-- Start of Raw data --

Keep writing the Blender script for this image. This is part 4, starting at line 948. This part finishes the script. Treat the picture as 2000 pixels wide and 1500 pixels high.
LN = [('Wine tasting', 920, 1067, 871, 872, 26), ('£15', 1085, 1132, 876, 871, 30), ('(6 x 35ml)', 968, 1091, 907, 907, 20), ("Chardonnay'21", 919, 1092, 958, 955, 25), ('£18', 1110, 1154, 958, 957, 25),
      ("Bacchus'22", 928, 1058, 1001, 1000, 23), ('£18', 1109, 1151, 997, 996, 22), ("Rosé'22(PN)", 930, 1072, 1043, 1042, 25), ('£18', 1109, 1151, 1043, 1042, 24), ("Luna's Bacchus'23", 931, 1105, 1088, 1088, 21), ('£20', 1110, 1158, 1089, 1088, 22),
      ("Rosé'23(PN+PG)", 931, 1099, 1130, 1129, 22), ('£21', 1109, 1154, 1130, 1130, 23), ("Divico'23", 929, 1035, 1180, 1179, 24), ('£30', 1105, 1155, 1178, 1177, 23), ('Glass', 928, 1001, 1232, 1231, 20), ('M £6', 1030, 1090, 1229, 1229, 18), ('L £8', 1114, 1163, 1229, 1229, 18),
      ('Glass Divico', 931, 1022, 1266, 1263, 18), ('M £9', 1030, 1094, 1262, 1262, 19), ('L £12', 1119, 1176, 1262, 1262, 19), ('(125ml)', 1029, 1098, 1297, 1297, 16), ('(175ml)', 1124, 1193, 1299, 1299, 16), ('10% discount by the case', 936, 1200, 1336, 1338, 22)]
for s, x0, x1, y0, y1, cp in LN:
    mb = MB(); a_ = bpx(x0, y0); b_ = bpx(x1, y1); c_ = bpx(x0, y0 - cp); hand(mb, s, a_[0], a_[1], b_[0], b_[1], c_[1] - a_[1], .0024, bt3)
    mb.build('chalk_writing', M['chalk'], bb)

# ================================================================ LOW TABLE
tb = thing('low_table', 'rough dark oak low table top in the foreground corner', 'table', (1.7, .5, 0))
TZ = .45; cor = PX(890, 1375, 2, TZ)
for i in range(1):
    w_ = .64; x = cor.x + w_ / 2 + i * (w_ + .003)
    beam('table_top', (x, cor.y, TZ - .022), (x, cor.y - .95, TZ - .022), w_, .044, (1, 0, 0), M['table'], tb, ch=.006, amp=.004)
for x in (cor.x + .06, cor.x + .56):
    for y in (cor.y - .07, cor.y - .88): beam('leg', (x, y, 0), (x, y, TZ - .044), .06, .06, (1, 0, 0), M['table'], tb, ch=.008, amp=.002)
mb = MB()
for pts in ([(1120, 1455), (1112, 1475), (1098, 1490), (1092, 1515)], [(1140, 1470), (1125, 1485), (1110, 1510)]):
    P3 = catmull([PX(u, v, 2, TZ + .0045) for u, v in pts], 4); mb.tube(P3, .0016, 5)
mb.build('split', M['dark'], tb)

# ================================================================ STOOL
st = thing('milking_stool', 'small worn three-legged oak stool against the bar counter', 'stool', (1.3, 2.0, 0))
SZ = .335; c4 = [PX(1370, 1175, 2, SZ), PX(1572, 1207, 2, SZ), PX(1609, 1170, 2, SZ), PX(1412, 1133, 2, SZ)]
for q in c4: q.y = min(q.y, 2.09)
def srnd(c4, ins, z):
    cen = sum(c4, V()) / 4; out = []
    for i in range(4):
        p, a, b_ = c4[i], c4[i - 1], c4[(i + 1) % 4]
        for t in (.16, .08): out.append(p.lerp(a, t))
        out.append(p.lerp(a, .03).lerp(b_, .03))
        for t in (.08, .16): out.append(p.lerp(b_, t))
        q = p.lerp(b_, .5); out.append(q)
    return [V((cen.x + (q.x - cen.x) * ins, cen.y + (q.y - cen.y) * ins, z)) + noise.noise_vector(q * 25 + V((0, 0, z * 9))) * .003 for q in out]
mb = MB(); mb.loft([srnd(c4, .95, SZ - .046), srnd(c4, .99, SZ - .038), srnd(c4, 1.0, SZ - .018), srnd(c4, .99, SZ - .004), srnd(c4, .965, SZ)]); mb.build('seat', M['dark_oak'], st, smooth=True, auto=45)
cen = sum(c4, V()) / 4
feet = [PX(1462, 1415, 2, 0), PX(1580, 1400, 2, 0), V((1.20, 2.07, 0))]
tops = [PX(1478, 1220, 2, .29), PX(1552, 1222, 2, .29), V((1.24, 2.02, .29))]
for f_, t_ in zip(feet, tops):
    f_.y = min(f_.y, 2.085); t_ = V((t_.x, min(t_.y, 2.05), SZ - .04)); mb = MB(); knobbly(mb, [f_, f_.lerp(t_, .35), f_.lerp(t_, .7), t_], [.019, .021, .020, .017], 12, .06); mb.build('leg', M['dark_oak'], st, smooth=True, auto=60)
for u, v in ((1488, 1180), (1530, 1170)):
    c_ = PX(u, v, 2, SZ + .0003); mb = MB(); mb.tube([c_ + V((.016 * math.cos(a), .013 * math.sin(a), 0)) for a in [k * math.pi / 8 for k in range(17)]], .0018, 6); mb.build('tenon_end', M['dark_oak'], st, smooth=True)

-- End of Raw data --

What the exercise asks
All the data must be duplicated exactly, with nothing added or removed.

Correct output
Keep writing the Blender script for this image. This is part 4, starting at line 948. This part finishes the script. Treat the picture as 2000 pixels wide and 1500 pixels high.
LN = [('Wine tasting', 920, 1067, 871, 872, 26), ('£15', 1085, 1132, 876, 871, 30), ('(6 x 35ml)', 968, 1091, 907, 907, 20), ("Chardonnay'21", 919, 1092, 958, 955, 25), ('£18', 1110, 1154, 958, 957, 25),
      ("Bacchus'22", 928, 1058, 1001, 1000, 23), ('£18', 1109, 1151, 997, 996, 22), ("Rosé'22(PN)", 930, 1072, 1043, 1042, 25), ('£18', 1109, 1151, 1043, 1042, 24), ("Luna's Bacchus'23", 931, 1105, 1088, 1088, 21), ('£20', 1110, 1158, 1089, 1088, 22),
      ("Rosé'23(PN+PG)", 931, 1099, 1130, 1129, 22), ('£21', 1109, 1154, 1130, 1130, 23), ("Divico'23", 929, 1035, 1180, 1179, 24), ('£30', 1105, 1155, 1178, 1177, 23), ('Glass', 928, 1001, 1232, 1231, 20), ('M £6', 1030, 1090, 1229, 1229, 18), ('L £8', 1114, 1163, 1229, 1229, 18),
      ('Glass Divico', 931, 1022, 1266, 1263, 18), ('M £9', 1030, 1094, 1262, 1262, 19), ('L £12', 1119, 1176, 1262, 1262, 19), ('(125ml)', 1029, 1098, 1297, 1297, 16), ('(175ml)', 1124, 1193, 1299, 1299, 16), ('10% discount by the case', 936, 1200, 1336, 1338, 22)]
for s, x0, x1, y0, y1, cp in LN:
    mb = MB(); a_ = bpx(x0, y0); b_ = bpx(x1, y1); c_ = bpx(x0, y0 - cp); hand(mb, s, a_[0], a_[1], b_[0], b_[1], c_[1] - a_[1], .0024, bt3)
    mb.build('chalk_writing', M['chalk'], bb)

# ================================================================ LOW TABLE
tb = thing('low_table', 'rough dark oak low table top in the foreground corner', 'table', (1.7, .5, 0))
TZ = .45; cor = PX(890, 1375, 2, TZ)
for i in range(1):
    w_ = .64; x = cor.x + w_ / 2 + i * (w_ + .003)
    beam('table_top', (x, cor.y, TZ - .022), (x, cor.y - .95, TZ - .022), w_, .044, (1, 0, 0), M['table'], tb, ch=.006, amp=.004)
for x in (cor.x + .06, cor.x + .56):
    for y in (cor.y - .07, cor.y - .88): beam('leg', (x, y, 0), (x, y, TZ - .044), .06, .06, (1, 0, 0), M['table'], tb, ch=.008, amp=.002)
mb = MB()
for pts in ([(1120, 1455), (1112, 1475), (1098, 1490), (1092, 1515)], [(1140, 1470), (1125, 1485), (1110, 1510)]):
    P3 = catmull([PX(u, v, 2, TZ + .0045) for u, v in pts], 4); mb.tube(P3, .0016, 5)
mb.build('split', M['dark'], tb)

# ================================================================ STOOL
st = thing('milking_stool', 'small worn three-legged oak stool against the bar counter', 'stool', (1.3, 2.0, 0))
SZ = .335; c4 = [PX(1370, 1175, 2, SZ), PX(1572, 1207, 2, SZ), PX(1609, 1170, 2, SZ), PX(1412, 1133, 2, SZ)]
for q in c4: q.y = min(q.y, 2.09)
def srnd(c4, ins, z):
    cen = sum(c4, V()) / 4; out = []
    for i in range(4):
        p, a, b_ = c4[i], c4[i - 1], c4[(i + 1) % 4]
        for t in (.16, .08): out.append(p.lerp(a, t))
        out.append(p.lerp(a, .03).lerp(b_, .03))
        for t in (.08, .16): out.append(p.lerp(b_, t))
        q = p.lerp(b_, .5); out.append(q)
    return [V((cen.x + (q.x - cen.x) * ins, cen.y + (q.y - cen.y) * ins, z)) + noise.noise_vector(q * 25 + V((0, 0, z * 9))) * .003 for q in out]
mb = MB(); mb.loft([srnd(c4, .95, SZ - .046), srnd(c4, .99, SZ - .038), srnd(c4, 1.0, SZ - .018), srnd(c4, .99, SZ - .004), srnd(c4, .965, SZ)]); mb.build('seat', M['dark_oak'], st, smooth=True, auto=45)
cen = sum(c4, V()) / 4
feet = [PX(1462, 1415, 2, 0), PX(1580, 1400, 2, 0), V((1.20, 2.07, 0))]
tops = [PX(1478, 1220, 2, .29), PX(1552, 1222, 2, .29), V((1.24, 2.02, .29))]
for f_, t_ in zip(feet, tops):
    f_.y = min(f_.y, 2.085); t_ = V((t_.x, min(t_.y, 2.05), SZ - .04)); mb = MB(); knobbly(mb, [f_, f_.lerp(t_, .35), f_.lerp(t_, .7), t_], [.019, .021, .020, .017], 12, .06); mb.build('leg', M['dark_oak'], st, smooth=True, auto=60)
for u, v in ((1488, 1180), (1530, 1170)):
    c_ = PX(u, v, 2, SZ + .0003); mb = MB(); mb.tube([c_ + V((.016 * math.cos(a), .013 * math.sin(a), 0)) for a in [k * math.pi / 8 for k in range(17)]], .0018, 6); mb.build('tenon_end', M['dark_oak'], st, smooth=True)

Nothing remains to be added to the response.